Pendant le mouvement des retraites, Darmanin préparait sa loi raciste, mais  les directions syndicales se sont tu. Pour les dirigeants syndicaux  c’est une question « politique » qui se règle au parlement. Quand ils se sont finalement  mollement  réveillés, il était trop tard, Darmanin avait fait voter sa sale loi avec les voix du RN qui exultait.  Mais une campagne de solidarité a débuté autour du collectif des mineurs du parc de Belleville qui avait entamé une lutte fantastique : campagne de photos collectives  de solidarité dans les bahut, cortège d’enseignants à leur côté dans les manif contre la loi.  Dans la suite un collectif syndical s’est organisé en très grande partie grâce à Sud éducation, mais englobant maintenant tous les syndicats. Il prépare une campagne de solidarité à la rentrée scolaire.

S’organiser en tant que révolutionnaire 

Si l’on veut agir en tant que révolutionnaires dans et pour notre classe, la présence active dans les syndicats et dans leur construction est donc  incontournable. Mais par leur nature même les syndicats ne seront jamais des organes révolutionnaires. En saisissant cette contradiction par en bas, l’activité des révolutionnaires au sein des syndicats offre la possibilité d’accroître la confiance collective dans la lutte, dans la force révolutionnaire de notre classe.
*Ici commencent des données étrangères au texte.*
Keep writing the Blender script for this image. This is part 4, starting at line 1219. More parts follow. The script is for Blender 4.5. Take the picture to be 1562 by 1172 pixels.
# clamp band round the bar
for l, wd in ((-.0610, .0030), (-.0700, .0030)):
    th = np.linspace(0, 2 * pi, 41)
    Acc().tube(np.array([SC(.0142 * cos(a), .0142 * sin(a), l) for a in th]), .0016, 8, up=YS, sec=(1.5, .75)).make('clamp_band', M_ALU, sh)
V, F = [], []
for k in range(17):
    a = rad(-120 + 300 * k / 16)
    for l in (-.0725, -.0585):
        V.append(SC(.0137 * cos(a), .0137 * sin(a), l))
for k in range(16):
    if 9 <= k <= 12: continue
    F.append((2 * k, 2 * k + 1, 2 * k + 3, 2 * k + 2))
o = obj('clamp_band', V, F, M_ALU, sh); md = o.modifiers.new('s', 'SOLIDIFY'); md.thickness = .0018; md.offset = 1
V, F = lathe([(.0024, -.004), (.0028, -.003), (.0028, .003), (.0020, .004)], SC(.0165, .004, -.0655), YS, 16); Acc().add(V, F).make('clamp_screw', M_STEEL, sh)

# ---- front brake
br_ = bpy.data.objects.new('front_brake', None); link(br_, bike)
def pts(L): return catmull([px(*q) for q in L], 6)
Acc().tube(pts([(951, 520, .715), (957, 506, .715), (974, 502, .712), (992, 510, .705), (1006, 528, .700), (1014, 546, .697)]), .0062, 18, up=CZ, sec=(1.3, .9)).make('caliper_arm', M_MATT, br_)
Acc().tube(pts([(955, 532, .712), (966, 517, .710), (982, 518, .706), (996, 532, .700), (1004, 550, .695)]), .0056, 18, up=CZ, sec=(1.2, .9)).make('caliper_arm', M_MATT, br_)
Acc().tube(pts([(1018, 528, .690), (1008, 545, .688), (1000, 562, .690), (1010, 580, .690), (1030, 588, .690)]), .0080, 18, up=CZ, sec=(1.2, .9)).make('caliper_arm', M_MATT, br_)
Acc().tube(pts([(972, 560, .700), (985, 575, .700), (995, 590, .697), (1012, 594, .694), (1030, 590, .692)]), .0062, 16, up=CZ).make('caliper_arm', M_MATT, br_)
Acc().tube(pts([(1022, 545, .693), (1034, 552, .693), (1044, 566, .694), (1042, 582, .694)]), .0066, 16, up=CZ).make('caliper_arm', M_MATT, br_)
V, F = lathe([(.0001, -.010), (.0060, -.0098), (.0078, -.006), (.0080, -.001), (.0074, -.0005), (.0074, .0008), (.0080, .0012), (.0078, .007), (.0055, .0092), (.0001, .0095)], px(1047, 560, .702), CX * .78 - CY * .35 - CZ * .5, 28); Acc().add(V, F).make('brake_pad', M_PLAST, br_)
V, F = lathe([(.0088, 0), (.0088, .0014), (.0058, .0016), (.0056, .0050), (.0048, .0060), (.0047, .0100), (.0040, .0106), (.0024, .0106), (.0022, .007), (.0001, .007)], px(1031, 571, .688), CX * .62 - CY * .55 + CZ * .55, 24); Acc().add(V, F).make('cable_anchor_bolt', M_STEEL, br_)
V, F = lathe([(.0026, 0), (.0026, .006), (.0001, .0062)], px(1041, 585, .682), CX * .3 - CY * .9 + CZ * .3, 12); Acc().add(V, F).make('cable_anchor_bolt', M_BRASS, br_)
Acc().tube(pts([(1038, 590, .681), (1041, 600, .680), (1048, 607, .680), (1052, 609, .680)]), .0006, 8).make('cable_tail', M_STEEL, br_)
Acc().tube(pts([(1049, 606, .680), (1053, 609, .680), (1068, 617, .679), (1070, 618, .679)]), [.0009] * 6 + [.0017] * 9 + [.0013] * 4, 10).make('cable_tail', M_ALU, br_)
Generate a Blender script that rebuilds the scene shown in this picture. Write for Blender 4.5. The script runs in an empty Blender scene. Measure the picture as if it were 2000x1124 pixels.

Mais il faut garder en tête que la lutte de classe est tout sauf linéaire. Il y des vagues, des creux, des mouvements sur la gauche et sur la droite. Tout cela peut désorienter voire démoraliser. C’est pourquoi qu’il nous faut des boussoles. Elles nécessitent une analyse collective partagée de la situation globale, des forces et des faiblesses du mouvement. Ces boussoles ne tombent pas du ciel, elles s’élaborent se testent collectivement. C’est pour cela qu’à A2C nous pensons qu’il faut non seulement s’impliquer dans les syndicats mais aussi de façon autonome.